Various issues are raised on appeal. However, we need not consider them because our own review of the record reveals that we lack jurisdiction in this matter since plaintiff failed to file a timely notice of appeal. Filing a timely notice of appeal is the sole action a party must take in order to give this court jurisdiction. In re Estate of Schwarz, 63 Ill.App.2d 456, 462, 212 N.E.2d 329.

Supreme Court Rule 303(a). (Ill. Rev. Stat. 1971, ch. 110A, par. 303(a)), provides in relevant part:

“[TJhe notice of appeal must be filed with the clerk of the circuit court within 30 days after the entry of the final judgment appealed from, or, if a timely post-trial motion directed against the judgment is filed, whether in a jury or a nonjury case, within 30 days after the entry of the order disposing of the motion.”

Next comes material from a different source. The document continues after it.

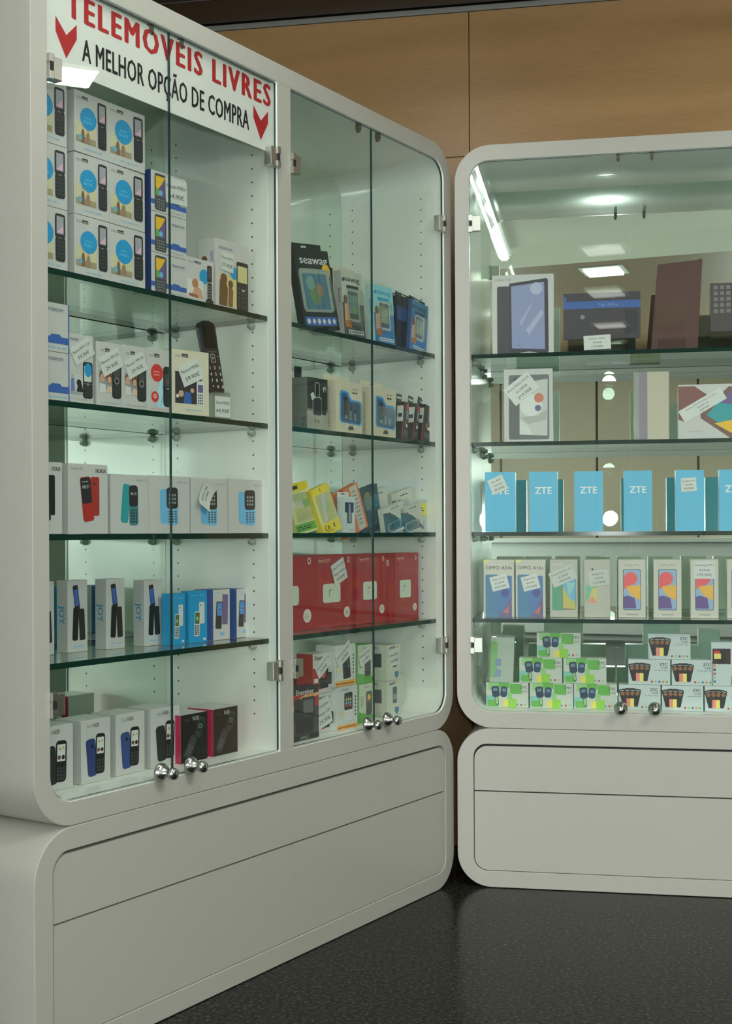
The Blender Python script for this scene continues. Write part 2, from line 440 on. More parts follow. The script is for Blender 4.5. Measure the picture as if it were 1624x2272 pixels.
# rear wall behind the camera: beech, dark cornice, behind the added glowing shop front
bm = bmesh.new()
box(bm, XL, XR, YB-0.1, YB, 0, 2.8, 0)
box(bm, XL, XR, YB, YB+0.06, 2.55, 2.8, 1)
for x in (-2.0, -1.0, 0.0, 1.0, 2.0): box(bm, x-.01, x+.01, YB, YB+0.004, 0.1, 2.55, 1)
tag(new_obj('wall_rear', bm, [pmat('tan_wall', (0.40, 0.34, 0.26), 0.55, raw=True), BROWN]), 'tan panelled wall at the rear of the shop', 'wall', kind='structure')
EMI = bpy.data.materials.new('lamp_diffuser'); EMI.use_nodes = True
b_ = EMI.node_tree.nodes['Principled BSDF']; b_.inputs['Base Color'].default_value = (0.9, 0.9, 0.88, 1)
b_.inputs['Emission Color'].default_value = (0.95, 1.0, 0.93, 1); b_.inputs['Emission Strength'].default_value = 2.5
CAPM = pmat('lamp_housing', (0.75, 0.75, 0.73), 0.4, raw=True)
for i, (x, y, z, sx, sy, w, c) in enumerate(LAMPS):
    bm = bmesh.new(); ax, ay = sx/2+0.03, sy/2+0.03
    ring(bm, [(-ax,-ay),(ax,-ay),(ax,ay),(-ax,ay)], [(-sx/2,-sy/2),(sx/2,-sy/2),(sx/2,sy/2),(-sx/2,sy/2)], -0.02, 0.003 if z > 2.7 else 0.03, 0)
    bmesh.ops.transform(bm, matrix=Matrix.Rotation(-PI/2, 4, 'X'), verts=bm.verts); fixn(bm)
    root = empty('ceiling_lamp', Matrix.Translation((x, y, z)))
    new_obj('lamp_frame', bm, CAPM, root)
    bm = bmesh.new(); box(bm, -sx/2, sx/2, -sy/2, sy/2, -0.010, 0.002)
    new_obj('diffuser', bm, EMI, root)
    big = sx > 0.5
    if big:
        for dx in (-sx/2+.05, sx/2-.05):
            bm = bmesh.new(); box(bm, dx-.002, dx+.002, -.002, .002, 0.0, 2.8-z); new_obj('suspension_wire', bm, CHROME, root)
    tag(root, ['small square recessed lamp above the far end of the beech wall', 'added wide hanging lamp nearest the white glass cabinets', 'added wide hanging lamp near the grey green wall',
               'added wide rear hanging lamp near the dark green wall', 'first small square lamp in the brown ceiling', 'second small square lamp in the brown ceiling',
               'third small square lamp in the brown ceiling'][i], 'ceiling lamp', 'added wide hanging lamps' if big else 'small square ceiling lamps')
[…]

In the instant case judgment was entered against plaintiff on March 11, 1971. Notice of appeal was filed on April 28, 1971, beyond the 30-day requirement for timely filing. While Rule 303(a) does provide that the filing of a post-trial motion will prevent the running of the 30-day period until the motion has been ruled upon, no post-trial motion was filed within the 30-day period required by section 68.3 of the Civil Practice Act. (Ill. Rev. Stat. 1971, ch. 110, par. 68.3), for motions after judgment. On April 28, 1971, (more than 30 days after the entry of the judgment) an oral motion was made to vacate the judgment of March 11, 1971, and for a new trial as to. Sheriff Woods. This untimely motion did not bar the running of the 30 day requirement for filing a notice of appeal.

*539The record does show a completely unexplained continuance of the case from April 7, 1971, to April 12 and that on April 28 a motion by plaintiff to vacate the judgment and for a new trial as to the defendants other than Woods was withdrawn. These entries are of no benefit to plaintiff. See Tomaska v. Barone, 104 Ill.App.2d 356, 244 N.E.2d 327.

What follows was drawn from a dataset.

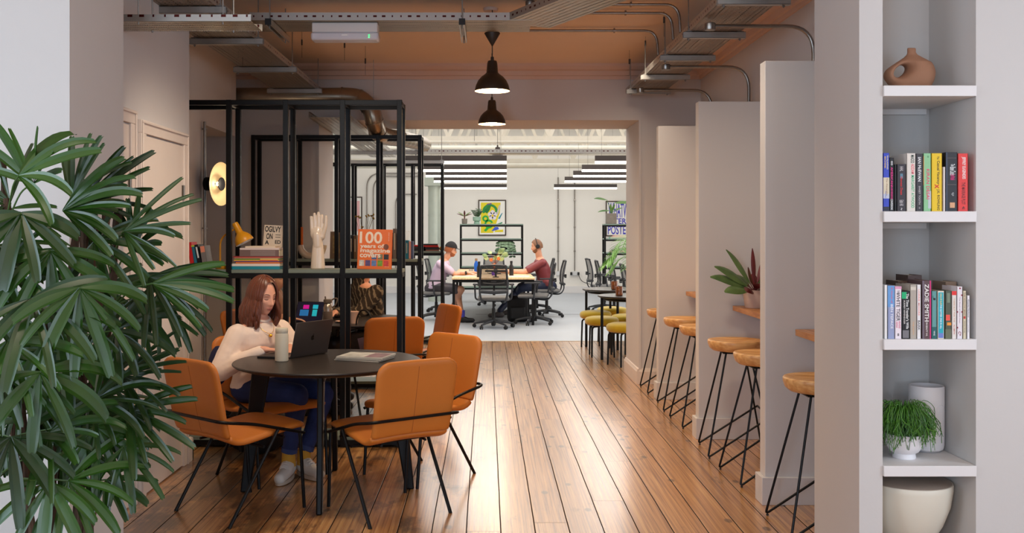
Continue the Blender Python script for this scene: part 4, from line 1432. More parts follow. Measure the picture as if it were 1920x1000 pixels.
# ---- middle frame shelf
S2 = 1.2155
e = thing('bowl', 'curved cream ceramic bowl with an orange candle, on the middle frame', 'bowl', (on(585, 9.05), 9.05, S2))
mb = MB()
pts = [(.11 * math.cos(a) * 1.0, 0, .13 - .11 * math.sin(a)) for a in [R(q) for q in range(0, 181, 12)]]
mb.tube(pts, [.035 if 2 < i < 13 else .03 for i in range(len(pts))], 16)
mb.build('body', CERAM, e)
MB().tube([(-.095, 0, .13), (-.095, 0, .30)], .012, 12).build('candle', mat('orange_wax', (226, 110, 26), .5), e)
e = thing('picture_frame', 'small framed picture leaning on the middle frame by the jamb', 'picture', (on(632, 9.16), 9.16, S2))
e.rotation_euler = (R(-8), 0, 0)
fr = MB().box(-.07, .07, 0, .012, 0, .26).build('frame', mat('taupe_frame', (140, 118, 96), .5), e)
MB().box(-.045, .045, -.001, 0, .05, .22).build('picture_print', cm('print_multi', (150, 130, 90), var=.9, scale=30), e)
bs = [(651, .012, .28, (196, 36, 40), 'thin red book on the middle frame'), (659, .03, .225, (36, 32, 30), 'black book beside the red one on the middle frame'), (666, .032, .22, (120, 92, 60), 'brown book on the middle frame left of the orange cover'),
      (735, .02, .245, (52, 46, 52), 'dark book at left of the group beside the orange cover'), (740, .034, .285, (112, 100, 92), 'tall taupe book of the group beside the orange cover'), (745.5, .016, .24, (18, 18, 20), 'black book of the group beside the orange cover'),
      (763, .03, .175, (24, 120, 146), 'teal book at the right end of the middle frame'), (768.5, .022, .165, (210, 150, 140), 'pink spined book beside the teal one at the right end'), (772.5, .016, .165, (60, 70, 110), 'navy book near the right end of the middle frame')]
for px, w, h, c, l in bs:
    kw = {}
    if w > .025:
        kw['panels'] = ((.3, .85, .3, .6, (200, 190, 170)),)
    book(l, (on(px, 9.05), 9.05, S2), w, h, .15, c, group='books on the middle frame', **kw)
e = thing('vase', 'glass bottle of dried yellow seed heads behind the orange cover', 'vase', (on(681, 9.1), 9.1, S2))
MB().lathe([(.001, 0), (.04, 0), (.042, .01), (.04, .12), (.018, .17), (.016, .2), (.019, .204)], 24).build('bottle_body', mat('clear_glass', (235, 240, 238), .05, trans=.9, var=0), e)
random.seed(5)
for k, (dx, dz) in enumerate(((-.075, .395), (-.05, .40), (-.03, .39), (.03, .40), (.055, .41), (.075, .40), (.095, .38), (.10, .42), (-.01, .30))):
    s = MB().tube(curve([(0, 0, .02), (dx * .3, .01, .2), (dx, .01 * (k % 3), dz)], 4), .0016, 5)
    o = s.build('stem', mat('dry_stem', (110, 98, 60), .8), e)
    q = MB()
    for j in range(3):
        q.ball((dx + random.uniform(-.008, .008), .01 * (k % 3), dz + random.uniform(-.006, .008)), .0075, 8)
    q.build('seed_head', mat('seed_head_mustard', (140, 110, 30), .8), o)
e = thing('vase', 'tiny vase with white twigs at the right end of the middle frame', 'vase', (on(762, 9.17), 9.17, S2))
mb = MB().lathe([(.001, 0), (.02, 0), (.022, .1), (.008, .14), (.001, .14)], 16)
mb.build('body', CERAM, e)
mb = MB()
for dx in (-.02, 0, .02, .035):
    mb.tube([(0, 0, .13), (dx, 0, .26)], .0014, 5)
    mb.ball((dx, 0, .26), .004, 6)
mb.build('twigs', mat('white_twig', (226, 220, 210), .8), e)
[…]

In conclusion, plaintiff failed to file a timely notice of appeal. This court, therefore, lacks jurisdiction to proceed. We are compelled to dismiss the appeal.

Appeal dismissed.

LORENZ, P. J., and ENGLISH, J., concur.

SUPPLEMENTAL OPINION ON DENIAL OF PETITION FOR REHEARING

Mr. JUSTICE DRUCKER

delivered the opinion of the court:

In its petition for rehearing, plaintiff seeks to contradict the record it filed in this court. An affidavit of plaintiff’s counsel alleges that a written motion to vacate the judgment and for a new trial as to all defendants was filed on April 7, 1971; that at the hearing on April 28 the motion was withdrawn as to all defendants except Sheriff Woods; that the trial judge physically removed plaintiff’s post-trial motion from the file and gave no explanation therefor; that he refused to make any written findings as to his reason for denying the post-trial motion, and that his denial of the motion to vacate the judgment and for a new trial referred to the written motion filed on April 7, 1971. However, the court’s half sheet memorandum which plaintiff made part of the record does not show the filing of such a motion on April 7, whereas it does include the following entry for April 28, 1971: “Oral motion to vacate Judg of 3 — 11—71 and for new trial as to def. Sheriff of Cook County — Denied. Mot. to file written motion denied — Document presented is not a motion.”

The plaintiffs praecipe for record did not request a written motion of April 7,1971.

We are bound by the certified record. (Jones v. City of Carterville, 340 Ill.App. 330, 91 N.E.2d 604.) Reports of proceedings may not be contradicted by affidavits of counsel. Pinkstaff v. The Pennsylvania R.R. Co., 23 Ill.App.2d 507, 507 — 11, 163 N.E.2d 728.

We must therefore adhere to our opinion and deny the petition for rehearing.

Petition for rehearing denied.

LORENZ, P. J., and ENGLISH, J., concur.